Deux attitudes sont possibles en cas de divergence d’intérêt :

  • La négation, le refus : le problème est enfermé dans un placard « on n’en parle pas ». Solution qui a son intérêt à court terme, mais provoque en général une catastrophe à long terme.
  • La confrontation : nous avons un problème, comment le résoudre ?

Dans l’hypothèse de la confrontation, trois stratégies sont ici possibles.

La lutte : que le plus fort l’emporte. Il est bien évident que si les membres d’un groupe utilisent cette stratégie les uns par rapport aux autres, il ne peut y avoir réellement de groupe. Mais cette évidence n’est pas si facile à concrétiser, car les systèmes de l’entreprise ne sont pas toujours, tant s’en faut, en accord avec ce que demande l’esprit d’équipe. L’exemple le plus patent en est le système de récompense (salaires, primes, promotions), plus souvent orienté vers l’individu que vers le groupe. Il faut voir là un des principaux obstacles au team building : les participants au séminaire sont bien convaincus de l’importance du travail en équipe, mais toute leur expérience est là pour les convaincre que ce n’est pas cela qui fera leur carrière.

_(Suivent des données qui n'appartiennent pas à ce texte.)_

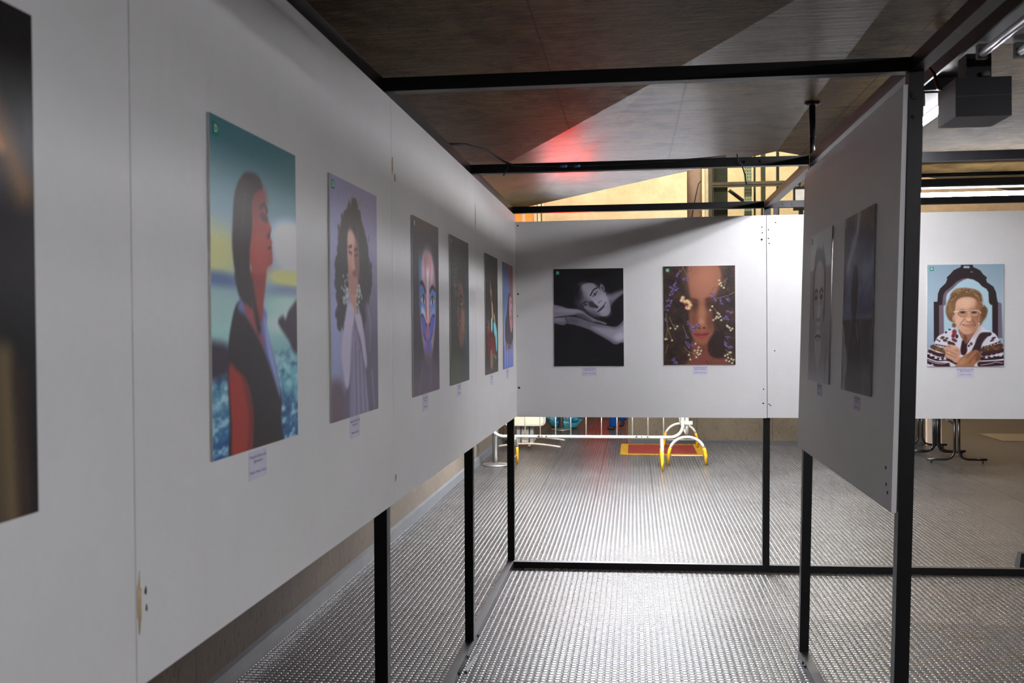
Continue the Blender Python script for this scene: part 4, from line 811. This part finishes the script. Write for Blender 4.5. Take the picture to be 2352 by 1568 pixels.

La négociation : chacun a besoin de l’autre et la lutte serait trop coûteuse, ou trop incertaine, ou tout simplement jugée « immorale ». Dans ce cas, on procède à des échanges relativement équilibrés, du style « donnant-donnant ». La négociation est la stratégie de base dans un groupe qui démarre. Elle implique :

  • L’existence d’une zone d’intérêts communs.
  • Un relatif équilibre dans le besoin que chacun a de l’autre pour atteindre l’objectif.
  • Une certaine confiance, assurée par des garanties.

La coopération : son principe est aussi celui d’un échange entre deux personnes pour atteindre un but commun. Mais, à la différence de la négociation, la notion de « donnant-donnant » ne se joue pas à court terme, mais à long terme. Et surtout, il n’est plus besoin de garanties ; la confiance, établie sur une relation réussie, est suffisamment forte pour s’en dispenser ».